Paul Goble
Staunton,
November 19 – Most commentaries on Vladimir Putin are based on the assumption
that he views Russia and his role in it in much the same way as his critics,
with Russia beset by many problems and himself one of them, Ivan Davydov says;
but that is almost certainly incorrect. Instead, he views Russia as doing well
and himself as the country’s savior.
Unless
that is understood, the New Times
commentator continues, it is impossible to understand why he acts as he does or
why he fails to act in response to challenges that others see but he by all
indications does not. And to understand him, one must recognize that he is “the
model viewer” of Russian television (newtimes.ru/articles/detail/172792).
That is, Davydov
continues, the Kremlin leader accepts as true what television presents; and
television presents as true what he wants to believe in the case, a vicious
circle that he is part of rather than, as all too many assume, something he puts
out for others but in fact understands as false because he stands above and
outside of.
The main “theses” of Moscow
television are well-known, the commentator says. “The motherland is surrounded
by enemies and at their service are internal enemies, ‘the so-called
opposition.’ The enemies are evil, they want to destroy Russia because for them
Russia” is an irritant since it “preserves the healthy values which the West
has long ago lost.”
Further, its theses include the
notions that “Around Russia is hell and chaos: in Europe, immigrants, gays and
other liberals” dominate the scene,” for example. But “on the other hand,
Russia under the wise leadership of Vladimir Putin is flourishing … and for
citizens here, it is a paradise or almost a paradise and with each day it is
becoming a happier place to live.”
Many would like to believe that “the
tsar” understands that this isn’t the case even if he wants his people to
believe it. But there is no evidence for that conclusion, and there is a great
deal of evidence that the reverse is true, that the president believes and acts
upon exactly what his television puts out.
Moreover, Davydov continues, “the
president conducts himself not simply as a conscientious consumer of the
propaganda pudding. Everything is even sadder: he looks like the old woman who,
having heard a bit of bad news, transforms it into a long story about the
approaching and inevitable end of the world.”
He has done this again and again,
taking snatches from Russian television ranging from reports that someone
fighting against Russia in Ukraine spoke English and that the poisoners of the
Skripals were private persons and expanding them into narratives that the
English were fighting in Ukraine and that Moscow had nothing to do with the
latter.
That pattern forces one to “the
obvious conclusion” that Putin either believes exactly what his television says
or doesn’t bother to consider what he says in expanding upon it. “It is still unknown which of these
possibilities is sadder for the country.”
But of course, there is an important
difference between the old woman spreading expanded rumors and the president of
the Russian Federation. “The old woman
is a view and only that. But the president is not simply a participant: he is a
creator of that reality about which the television tells him and her.”

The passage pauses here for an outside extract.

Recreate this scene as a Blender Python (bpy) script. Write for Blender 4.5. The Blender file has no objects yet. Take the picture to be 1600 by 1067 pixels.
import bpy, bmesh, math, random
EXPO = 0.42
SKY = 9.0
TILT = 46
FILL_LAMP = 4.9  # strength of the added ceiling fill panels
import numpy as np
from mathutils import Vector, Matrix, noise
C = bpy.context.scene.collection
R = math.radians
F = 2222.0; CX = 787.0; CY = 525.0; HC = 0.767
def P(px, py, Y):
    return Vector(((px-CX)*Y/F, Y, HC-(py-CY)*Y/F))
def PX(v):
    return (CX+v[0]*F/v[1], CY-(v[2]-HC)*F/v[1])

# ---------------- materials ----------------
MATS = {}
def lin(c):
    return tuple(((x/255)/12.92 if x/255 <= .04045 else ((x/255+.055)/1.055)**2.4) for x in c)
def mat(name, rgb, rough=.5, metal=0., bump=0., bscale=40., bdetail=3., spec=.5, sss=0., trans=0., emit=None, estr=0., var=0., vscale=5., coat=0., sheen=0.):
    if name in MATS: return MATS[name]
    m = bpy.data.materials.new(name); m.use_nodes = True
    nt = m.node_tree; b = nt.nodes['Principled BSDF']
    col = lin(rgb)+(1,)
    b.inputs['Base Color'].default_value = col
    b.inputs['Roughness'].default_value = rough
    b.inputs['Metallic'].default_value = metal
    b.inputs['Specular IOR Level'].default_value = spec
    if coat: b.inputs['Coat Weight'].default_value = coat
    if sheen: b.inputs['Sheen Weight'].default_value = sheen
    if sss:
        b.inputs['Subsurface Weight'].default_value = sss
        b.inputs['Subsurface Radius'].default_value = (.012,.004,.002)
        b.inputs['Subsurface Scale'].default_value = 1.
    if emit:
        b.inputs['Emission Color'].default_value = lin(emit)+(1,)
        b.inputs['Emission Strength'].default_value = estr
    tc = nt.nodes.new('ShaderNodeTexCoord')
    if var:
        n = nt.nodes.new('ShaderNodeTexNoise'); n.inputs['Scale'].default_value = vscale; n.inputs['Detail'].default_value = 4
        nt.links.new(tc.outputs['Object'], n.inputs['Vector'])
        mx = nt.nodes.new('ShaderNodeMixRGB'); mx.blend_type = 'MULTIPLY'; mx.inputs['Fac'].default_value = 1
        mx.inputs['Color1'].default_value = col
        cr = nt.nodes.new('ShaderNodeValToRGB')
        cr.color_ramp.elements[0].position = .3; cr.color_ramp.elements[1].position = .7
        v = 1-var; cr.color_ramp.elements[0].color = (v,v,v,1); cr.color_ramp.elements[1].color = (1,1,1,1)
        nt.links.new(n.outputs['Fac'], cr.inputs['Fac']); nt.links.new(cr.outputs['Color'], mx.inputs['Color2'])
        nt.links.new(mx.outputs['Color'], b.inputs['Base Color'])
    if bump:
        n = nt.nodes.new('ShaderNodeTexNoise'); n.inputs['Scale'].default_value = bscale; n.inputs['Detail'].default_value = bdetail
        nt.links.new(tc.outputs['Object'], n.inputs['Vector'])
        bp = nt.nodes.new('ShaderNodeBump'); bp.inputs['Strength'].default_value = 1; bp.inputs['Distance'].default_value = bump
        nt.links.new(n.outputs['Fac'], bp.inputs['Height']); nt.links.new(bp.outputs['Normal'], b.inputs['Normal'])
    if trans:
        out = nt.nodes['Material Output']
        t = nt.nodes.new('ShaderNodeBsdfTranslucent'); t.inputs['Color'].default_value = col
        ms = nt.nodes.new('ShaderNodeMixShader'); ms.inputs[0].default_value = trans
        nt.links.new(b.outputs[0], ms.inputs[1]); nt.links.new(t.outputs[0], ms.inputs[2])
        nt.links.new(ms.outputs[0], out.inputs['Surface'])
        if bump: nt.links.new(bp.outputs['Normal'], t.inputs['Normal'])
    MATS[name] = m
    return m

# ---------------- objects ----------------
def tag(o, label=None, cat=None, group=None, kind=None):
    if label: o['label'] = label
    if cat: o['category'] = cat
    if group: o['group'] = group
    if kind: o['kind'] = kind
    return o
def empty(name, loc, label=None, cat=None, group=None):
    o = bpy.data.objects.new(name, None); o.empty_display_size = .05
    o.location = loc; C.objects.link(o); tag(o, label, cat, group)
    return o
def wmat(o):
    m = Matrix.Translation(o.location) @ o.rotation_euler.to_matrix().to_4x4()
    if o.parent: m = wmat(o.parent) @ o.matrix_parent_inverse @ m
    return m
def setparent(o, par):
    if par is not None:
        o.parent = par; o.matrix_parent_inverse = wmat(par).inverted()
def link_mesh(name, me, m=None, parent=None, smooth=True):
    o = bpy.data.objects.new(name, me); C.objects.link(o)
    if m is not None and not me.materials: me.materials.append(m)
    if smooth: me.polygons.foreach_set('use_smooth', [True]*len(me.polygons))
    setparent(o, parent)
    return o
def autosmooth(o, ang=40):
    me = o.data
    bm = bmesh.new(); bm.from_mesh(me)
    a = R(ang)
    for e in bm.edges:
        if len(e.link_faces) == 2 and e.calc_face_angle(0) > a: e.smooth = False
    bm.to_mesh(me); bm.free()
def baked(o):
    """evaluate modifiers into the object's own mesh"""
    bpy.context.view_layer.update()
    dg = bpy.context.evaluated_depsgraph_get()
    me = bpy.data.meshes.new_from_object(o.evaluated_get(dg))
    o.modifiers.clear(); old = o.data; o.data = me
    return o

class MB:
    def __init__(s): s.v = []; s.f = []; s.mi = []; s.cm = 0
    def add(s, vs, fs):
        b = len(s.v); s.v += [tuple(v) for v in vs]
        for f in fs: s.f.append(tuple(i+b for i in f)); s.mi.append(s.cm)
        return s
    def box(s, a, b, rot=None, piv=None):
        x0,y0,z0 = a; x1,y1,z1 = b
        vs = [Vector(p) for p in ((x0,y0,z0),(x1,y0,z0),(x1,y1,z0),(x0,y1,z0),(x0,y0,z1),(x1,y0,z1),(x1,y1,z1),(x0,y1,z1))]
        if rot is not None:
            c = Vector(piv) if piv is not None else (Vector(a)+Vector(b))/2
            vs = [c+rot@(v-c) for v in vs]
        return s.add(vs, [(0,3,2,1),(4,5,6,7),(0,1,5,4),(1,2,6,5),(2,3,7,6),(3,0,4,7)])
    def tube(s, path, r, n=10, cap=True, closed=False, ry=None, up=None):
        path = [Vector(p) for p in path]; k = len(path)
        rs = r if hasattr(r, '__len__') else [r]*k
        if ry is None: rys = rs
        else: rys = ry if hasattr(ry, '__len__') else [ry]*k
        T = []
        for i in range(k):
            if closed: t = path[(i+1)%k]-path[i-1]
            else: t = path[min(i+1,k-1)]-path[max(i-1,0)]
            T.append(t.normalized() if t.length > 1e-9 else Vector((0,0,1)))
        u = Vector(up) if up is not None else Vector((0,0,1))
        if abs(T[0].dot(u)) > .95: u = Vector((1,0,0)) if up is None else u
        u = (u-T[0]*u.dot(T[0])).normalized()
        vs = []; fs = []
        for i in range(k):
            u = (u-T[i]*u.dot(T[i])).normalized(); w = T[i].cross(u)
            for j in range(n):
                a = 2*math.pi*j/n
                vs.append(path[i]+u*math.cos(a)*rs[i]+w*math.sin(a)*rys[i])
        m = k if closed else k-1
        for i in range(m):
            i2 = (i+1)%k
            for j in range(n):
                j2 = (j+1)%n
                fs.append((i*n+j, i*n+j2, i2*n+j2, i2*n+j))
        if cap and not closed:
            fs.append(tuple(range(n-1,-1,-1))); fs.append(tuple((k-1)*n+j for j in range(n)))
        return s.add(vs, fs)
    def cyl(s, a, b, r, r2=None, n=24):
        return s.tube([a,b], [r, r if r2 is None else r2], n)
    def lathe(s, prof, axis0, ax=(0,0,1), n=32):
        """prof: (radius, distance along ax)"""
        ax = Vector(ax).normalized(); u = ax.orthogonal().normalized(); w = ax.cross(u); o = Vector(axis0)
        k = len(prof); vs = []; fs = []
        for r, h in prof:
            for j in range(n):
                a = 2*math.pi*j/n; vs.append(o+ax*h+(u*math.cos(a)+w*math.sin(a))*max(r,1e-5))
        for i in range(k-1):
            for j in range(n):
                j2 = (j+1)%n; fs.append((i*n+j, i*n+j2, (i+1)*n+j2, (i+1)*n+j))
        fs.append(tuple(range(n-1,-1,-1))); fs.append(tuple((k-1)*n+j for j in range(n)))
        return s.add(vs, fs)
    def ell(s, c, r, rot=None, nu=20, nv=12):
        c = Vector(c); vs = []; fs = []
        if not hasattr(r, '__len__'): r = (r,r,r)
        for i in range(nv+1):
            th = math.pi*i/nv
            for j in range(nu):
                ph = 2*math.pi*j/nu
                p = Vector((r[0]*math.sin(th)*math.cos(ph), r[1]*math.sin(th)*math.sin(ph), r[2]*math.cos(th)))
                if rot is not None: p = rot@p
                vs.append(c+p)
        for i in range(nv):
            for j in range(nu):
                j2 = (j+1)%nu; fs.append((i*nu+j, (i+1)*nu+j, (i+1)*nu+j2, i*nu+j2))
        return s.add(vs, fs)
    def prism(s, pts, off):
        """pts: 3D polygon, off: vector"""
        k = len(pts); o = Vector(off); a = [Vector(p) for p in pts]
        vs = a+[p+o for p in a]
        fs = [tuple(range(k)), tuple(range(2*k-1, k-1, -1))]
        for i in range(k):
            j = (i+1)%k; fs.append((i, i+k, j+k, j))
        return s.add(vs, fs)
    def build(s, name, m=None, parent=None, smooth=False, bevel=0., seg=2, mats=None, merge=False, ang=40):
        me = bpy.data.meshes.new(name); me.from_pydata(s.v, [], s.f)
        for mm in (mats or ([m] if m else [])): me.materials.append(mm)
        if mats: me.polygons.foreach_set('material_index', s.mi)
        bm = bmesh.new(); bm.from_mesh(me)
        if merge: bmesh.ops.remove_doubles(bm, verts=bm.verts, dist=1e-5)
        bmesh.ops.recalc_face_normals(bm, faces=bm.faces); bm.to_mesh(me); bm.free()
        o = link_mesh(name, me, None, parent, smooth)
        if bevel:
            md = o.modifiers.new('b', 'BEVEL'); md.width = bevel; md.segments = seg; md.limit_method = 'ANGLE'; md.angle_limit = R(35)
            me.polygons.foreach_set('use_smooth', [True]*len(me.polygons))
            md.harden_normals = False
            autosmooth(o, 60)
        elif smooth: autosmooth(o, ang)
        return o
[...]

And for such a man, it is difficult not to believe in one’s
own mission and that he is chosen by God but of course not by the people, if
the media “tells you about your greatness day and night.” It is perhaps no surprise
that his head is turned, especially because “Putin in this scheme is the
supreme priest of the abstract state” Vladislav Inozemtsev talks about.
But
such an identity between what television says and what Putin believes has another
consequence as well, Davydov continues.
It explains why Putin constantly seeks to deceive the leaders of other
countries. For him, “this is simply a means to show simple people, even those
highly placed,” that he is of “a different kind and calling” who can act
differently than others.
Consequently,
the commentator says, “if we ask what Putin hopes for, the answer is the following:
Putin places his hope in god. In the god which chose him for the defense of the
abstract state. Strictly speaking, this state is his god. And that is really
frightening” if one reflects upon it for a moment.
If
Putin were someone who was merely duplicitous, it would be possible to
negotiate with and perhaps even reach agreement. But with someone who has
become “the supreme priest of his own sectarian cult,” Davydov says, there is
no such opportunity. “You are either bow down before his divinity or you are
his enemy.”
And
he has in this situation, “the OMON, the army and the nuclear button.”
Davydov
might have pointed out that other leaders of major countries sometimes fall
into the same trap even if they have a greater range of information to choose
from in principle. They may choose to listen only to those media outlets that
echo back what they believe and thus amplify their own views about themselves.
And
they too may create a kind of cult with their listeners, one in which the
leader as he himself believes is special, beyond the usual kind of assessment
and criticism, and to be worshipped not because of real successes but because
of his willingness to rely on this distorted mirror of reality and even to lie,
thus showing himself to be of a different order than others.